Saul’s church would have loved to have had a nicer guitar, but they didn’t. So, they went ahead and gathered together on Thursday night anyway, focusing on worshiping the Lord and each other; this spoke deeply to my heart.

Simple Joy

There were about 12-15 people at the church, dressed in simple clean but slightly ripped or worn clothing, fully focused on what we had to say and on the sermon Saul preached. During the singing, their zeal and joy was contagious. Though many of them were missing teeth, the delight of their smiles was beautiful. Their joy had absolutely nothing to do with what they had or how they were. It had everything to do with their relationships with God, with each other and with us.

When the service was over, the people gathered around and made us feel very welcomed. We then went back to Saul’s house to eat along with several of his friends from church.

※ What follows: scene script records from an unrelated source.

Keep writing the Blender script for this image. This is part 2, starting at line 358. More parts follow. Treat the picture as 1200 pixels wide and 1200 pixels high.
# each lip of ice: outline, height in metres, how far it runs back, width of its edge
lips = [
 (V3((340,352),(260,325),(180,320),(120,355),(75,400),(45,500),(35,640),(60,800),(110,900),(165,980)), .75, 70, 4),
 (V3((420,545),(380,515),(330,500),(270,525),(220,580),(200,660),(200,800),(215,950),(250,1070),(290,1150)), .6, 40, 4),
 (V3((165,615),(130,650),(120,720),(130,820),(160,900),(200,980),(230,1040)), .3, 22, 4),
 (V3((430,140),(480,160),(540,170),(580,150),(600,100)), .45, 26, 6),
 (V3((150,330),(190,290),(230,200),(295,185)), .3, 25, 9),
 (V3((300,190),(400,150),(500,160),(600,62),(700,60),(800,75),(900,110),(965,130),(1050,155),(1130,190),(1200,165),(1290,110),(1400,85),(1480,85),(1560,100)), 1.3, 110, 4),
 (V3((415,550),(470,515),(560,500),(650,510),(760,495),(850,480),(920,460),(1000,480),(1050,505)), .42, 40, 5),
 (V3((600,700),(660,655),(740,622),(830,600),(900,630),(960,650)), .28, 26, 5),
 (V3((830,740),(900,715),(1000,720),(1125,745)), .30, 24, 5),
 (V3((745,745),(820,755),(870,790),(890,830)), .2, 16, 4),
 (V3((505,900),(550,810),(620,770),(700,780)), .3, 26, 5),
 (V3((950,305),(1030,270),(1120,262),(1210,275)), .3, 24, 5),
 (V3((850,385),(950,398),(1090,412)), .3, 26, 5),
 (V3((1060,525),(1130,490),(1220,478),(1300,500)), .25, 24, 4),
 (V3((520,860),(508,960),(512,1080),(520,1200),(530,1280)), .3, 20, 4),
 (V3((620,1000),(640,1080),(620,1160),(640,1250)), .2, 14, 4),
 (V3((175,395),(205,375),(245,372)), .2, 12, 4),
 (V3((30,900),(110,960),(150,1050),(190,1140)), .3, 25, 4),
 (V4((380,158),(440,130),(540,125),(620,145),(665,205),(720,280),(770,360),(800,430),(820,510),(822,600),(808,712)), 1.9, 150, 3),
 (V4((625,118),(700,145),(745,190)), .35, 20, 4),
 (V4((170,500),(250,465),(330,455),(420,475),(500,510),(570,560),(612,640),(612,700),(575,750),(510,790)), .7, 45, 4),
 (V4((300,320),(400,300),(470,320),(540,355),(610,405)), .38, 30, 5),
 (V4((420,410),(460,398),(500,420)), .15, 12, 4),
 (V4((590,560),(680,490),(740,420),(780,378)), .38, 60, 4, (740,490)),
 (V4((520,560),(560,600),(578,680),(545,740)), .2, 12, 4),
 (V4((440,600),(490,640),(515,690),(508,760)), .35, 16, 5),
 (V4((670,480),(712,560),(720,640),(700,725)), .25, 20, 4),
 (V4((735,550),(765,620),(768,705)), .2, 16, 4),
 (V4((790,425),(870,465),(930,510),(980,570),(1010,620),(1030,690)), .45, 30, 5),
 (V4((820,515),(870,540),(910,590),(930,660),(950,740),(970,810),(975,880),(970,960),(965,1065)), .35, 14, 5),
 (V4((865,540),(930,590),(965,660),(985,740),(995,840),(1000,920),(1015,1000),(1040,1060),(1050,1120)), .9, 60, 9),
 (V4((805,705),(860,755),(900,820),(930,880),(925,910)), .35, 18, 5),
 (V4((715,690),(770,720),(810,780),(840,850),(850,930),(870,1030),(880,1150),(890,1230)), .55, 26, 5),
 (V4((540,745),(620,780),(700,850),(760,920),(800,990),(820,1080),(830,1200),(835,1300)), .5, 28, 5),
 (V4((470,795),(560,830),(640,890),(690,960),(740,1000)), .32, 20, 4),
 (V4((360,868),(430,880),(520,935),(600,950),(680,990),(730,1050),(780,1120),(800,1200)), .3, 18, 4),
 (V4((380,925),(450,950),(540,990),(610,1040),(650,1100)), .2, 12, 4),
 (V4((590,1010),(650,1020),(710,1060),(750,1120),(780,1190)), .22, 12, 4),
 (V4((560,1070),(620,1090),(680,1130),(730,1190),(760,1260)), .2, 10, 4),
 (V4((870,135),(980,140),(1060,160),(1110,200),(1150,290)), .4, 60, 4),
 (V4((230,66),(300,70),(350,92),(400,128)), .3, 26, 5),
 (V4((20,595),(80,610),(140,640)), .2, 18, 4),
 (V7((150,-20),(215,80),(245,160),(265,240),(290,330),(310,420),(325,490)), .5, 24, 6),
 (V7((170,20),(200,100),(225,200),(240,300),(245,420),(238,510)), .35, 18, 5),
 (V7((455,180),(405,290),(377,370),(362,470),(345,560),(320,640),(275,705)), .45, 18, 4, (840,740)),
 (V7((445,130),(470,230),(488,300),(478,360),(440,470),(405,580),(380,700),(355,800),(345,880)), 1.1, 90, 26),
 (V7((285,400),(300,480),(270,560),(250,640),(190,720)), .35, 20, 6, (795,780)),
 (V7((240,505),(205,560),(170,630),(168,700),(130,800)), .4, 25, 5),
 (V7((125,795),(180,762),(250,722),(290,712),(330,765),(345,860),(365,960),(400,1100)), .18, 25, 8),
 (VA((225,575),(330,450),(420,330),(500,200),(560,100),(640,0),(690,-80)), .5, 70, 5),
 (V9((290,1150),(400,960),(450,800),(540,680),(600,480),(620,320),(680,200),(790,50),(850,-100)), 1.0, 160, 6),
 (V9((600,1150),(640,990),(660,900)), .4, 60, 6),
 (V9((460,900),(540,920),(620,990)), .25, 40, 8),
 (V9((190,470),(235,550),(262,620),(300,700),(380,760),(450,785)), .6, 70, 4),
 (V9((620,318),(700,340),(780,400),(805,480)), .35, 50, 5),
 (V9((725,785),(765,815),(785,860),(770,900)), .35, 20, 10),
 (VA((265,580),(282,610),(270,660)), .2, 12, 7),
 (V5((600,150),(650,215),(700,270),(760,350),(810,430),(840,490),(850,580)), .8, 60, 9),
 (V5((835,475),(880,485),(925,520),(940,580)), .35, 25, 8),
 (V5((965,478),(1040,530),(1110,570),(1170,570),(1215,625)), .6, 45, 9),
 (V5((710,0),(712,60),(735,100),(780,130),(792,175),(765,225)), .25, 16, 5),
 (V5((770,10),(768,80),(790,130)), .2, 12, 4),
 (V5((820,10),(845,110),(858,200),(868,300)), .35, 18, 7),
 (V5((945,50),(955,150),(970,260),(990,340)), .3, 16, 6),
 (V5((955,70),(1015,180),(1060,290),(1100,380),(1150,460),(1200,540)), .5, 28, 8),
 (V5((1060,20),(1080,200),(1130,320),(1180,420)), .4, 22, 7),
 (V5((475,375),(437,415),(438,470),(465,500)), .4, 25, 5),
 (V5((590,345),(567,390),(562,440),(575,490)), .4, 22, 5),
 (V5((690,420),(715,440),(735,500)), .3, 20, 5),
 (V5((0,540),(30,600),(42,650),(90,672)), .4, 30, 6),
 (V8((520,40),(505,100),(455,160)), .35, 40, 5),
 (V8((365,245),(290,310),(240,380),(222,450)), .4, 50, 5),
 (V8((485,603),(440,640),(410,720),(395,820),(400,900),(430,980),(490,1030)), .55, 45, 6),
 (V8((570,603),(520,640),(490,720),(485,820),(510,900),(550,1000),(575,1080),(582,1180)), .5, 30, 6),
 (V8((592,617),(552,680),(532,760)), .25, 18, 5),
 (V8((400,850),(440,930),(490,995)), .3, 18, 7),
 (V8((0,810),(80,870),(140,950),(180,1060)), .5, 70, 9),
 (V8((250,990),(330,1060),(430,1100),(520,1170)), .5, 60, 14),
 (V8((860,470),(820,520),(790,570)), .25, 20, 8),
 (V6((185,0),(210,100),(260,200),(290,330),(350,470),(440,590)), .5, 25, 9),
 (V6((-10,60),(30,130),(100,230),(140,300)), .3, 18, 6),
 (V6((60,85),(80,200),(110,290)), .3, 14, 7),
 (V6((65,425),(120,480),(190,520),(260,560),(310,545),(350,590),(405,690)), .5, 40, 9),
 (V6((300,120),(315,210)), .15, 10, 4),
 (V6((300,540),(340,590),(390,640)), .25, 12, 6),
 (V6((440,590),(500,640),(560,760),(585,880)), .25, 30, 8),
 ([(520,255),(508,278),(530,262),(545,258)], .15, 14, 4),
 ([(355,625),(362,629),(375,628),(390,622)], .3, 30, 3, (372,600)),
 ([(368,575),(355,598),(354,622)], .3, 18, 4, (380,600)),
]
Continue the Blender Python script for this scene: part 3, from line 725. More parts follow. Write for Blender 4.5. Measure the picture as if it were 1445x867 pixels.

They seemed delighted to get a chance to get to know us.

The Love of Christ Demonstrated

Saul’s wife served us a wonderful meal of chicken, potatoes and fried yuca, which is similar to a potato. We drank a clove drink called chicha morada. They could only afford to give us portions of napkins (a forth of a napkin folded into a triangle), but by now I knew that they would have given us napkins of silk if they could have.

I’m sure the meal was very expensive. They sacrificed so much to make us feel welcome. Again I felt the contrast of how a similar meal might be experienced at home. We would have surely worked hard at being hospitable and making  our guests feel comfortable, but would we have spent so large a potion of our monthly income to make them feel welcome? I doubted it.

When the meal was done, Saul’s countenance displayed concern. Looking at each of us, he said, “We’re sorry we couldn’t do more.”

At this remark, tears began to well up in my eyes and as I looked around the modest room I saw it had the same impact on my boys. How could he say this? He had given us all he could out of his poverty and now he wanted to give us more. That moment, in Saul’s concrete home, I received an example of sacrificial love. Saul and his wife truly loved us as Christ had loved them. I feel the impact of their love even to this day.

“A new commandment I give to you, that you love one another, even as I have loved you, that you also love one another.” John 13:34 

As the conversation waned, I began to think about how we would get home. I was in the most remote place my life had ever carried me, yet I was responsible to get us all back to the orphanage. Earlier in the week, I heard someone say that the area we were staying was the highest crime district in all of Lima. I wasn’t even sure what bus to take and where to get off.

This turned out to be no problem because Saul informed me he wanted to ride back with us on the bus to insure our safety. I gladly accepted.

When the night bus pulled to a halt at the stop nearest our destination, we expected to get directions and say our good-byes. However, this was not the end of Saul’s kindnesses.

He got off the bus and accompanied us all the way to the front gate of our building, several blocks away. Then he waited for the security guards to unlock the gates. When he was sure we were safely inside, he turned to catch another bus and ride home. Looking through the bars, I watched his short frame walk off into the dangerous streets of Lima by himself; having once again given us all he had.

Back to the Rat Race

We returned to the States the next morning, back to busy duties and abundant prosperity and newer guitars with all the strings. As I write these memories years later, the impact of my visit to Peru remains fresh in my heart.

In my living room,  my gaze wanders over painted walls, lovely pictures, soft furnishings, a color television set and my daughter’s guitar. Yet as I think of Peru, joy fills my heart.

I pray God will give me a heart like Saul’s and his family, and like the people in his church; even like the Street boys, who delighted in giving us simple multi-colored bracelets to remember them by.

We had the audacity to think we were going to love and serve a few people in Lima, Peru. And by God’s grace, maybe we did. But far, far greater was the lasting ways they loved and served us.